As the Sunday morning political shows prepared for a return yesterday, an 80-year-old expat Australian sitting in New York sent the following two tweets to his 169,000 followers:

“Gillard once good education minister, now prisoner of minority greenies. Rudd still delusional who nobody could work with. Nobody else?”

“Don’t understand Aussie politics. Can Kevin Rudd really come back and knife Gillard? Weird place mucking up great future.”

The fact that Rupert Murdoch has board approval to tweet away is surprising, if only because it is amazing that he still holds a leadership position at News Corp. Indeed, no News Corp director or member of the Murdoch family appears to have suffered any explicit sanction, demotion or penalty for the phone-hacking scandal.

Bizarrely, as Britain stripped former Royal Bank of Scotland CEO Fred Goodwin of his knighthood, we went the other way and lauded News Corp’s lead independent director, Sir Rod Eddington, with an AO on Australia Day. The citation reads:

For distinguished service to business and commerce through roles with a range of national and international economic, trade, infrastructure development and transport organisations.”

Among the many references to his titles and positions is a mention of the Government Business Advisory Council — amusing because former federal finance minister Lindsay Tanner revealed in his 2011 book Sideshow that the committee didn’t actually exist and Sir Rod was the only member ever appointed.

”No one ever worked out that it was a chimera,” Tanner wrote. ”A potentially highly embarrassing story was never written.”

The correct time to gong Sir Rod would be after he had stepped up to the plate and driven through some long overdue board and governance reforms at News Corp.

Instead, it has been seven long months since The Guardian broke the Milly Dowler story. It has also been more than 100 days since 75%-plus of the independent shares voted at the News Corp AGM opposed the re-election of James and Lachlan Murdoch, along with long-serving former executives turned directors Andrew Knight and Arthur Siskind.

It is a disgrace that Knight and Siskind, both Rupert loyalists who have served as directors for a combined 40-plus years, have not yet resigned. What is Sir Rod doing?

Rather than gonging him, shouldn’t we be having a debate about whether the stripping of Fred Goodwin’s knighthood has any implications for Sir Rod’s?

As the Brits will never forget, Sir Rod was one of the Rio Tinto directors who thought it was a brilliant idea to pay $US44 billion in cash for Alcan back in 2007. That play alone cost this British establishment company about $20 billion.

RBS, now 82% owned by the British taxpayer, also lost plenty in the Allco Finance Group collapse where investors and lenders ended up dropping more than $3 billion. Sir Rod was an independent director of Allco for the final three years of its life as a listed company.

ANZ also suffered losses in the Allco collapse, which made the proposed appointment of Sir Rod as chairman in 2010 all the more farcical, as Michael Pascoe explained at the time.
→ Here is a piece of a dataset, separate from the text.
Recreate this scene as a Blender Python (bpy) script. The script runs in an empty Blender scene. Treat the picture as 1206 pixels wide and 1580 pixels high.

The sorry sagas of Allco, News Corp and Alcan don’t appear to worry the gongs committee. Indeed, the Australia Day citation contained more information about Allco than anything else, so the committee was clearly made aware of it.

Perhaps Rupert should give his accommodating lead independent director a congratulatory tweet for his Aussie gong, as the coverage in the Murdoch press was surprisingly low key at the time.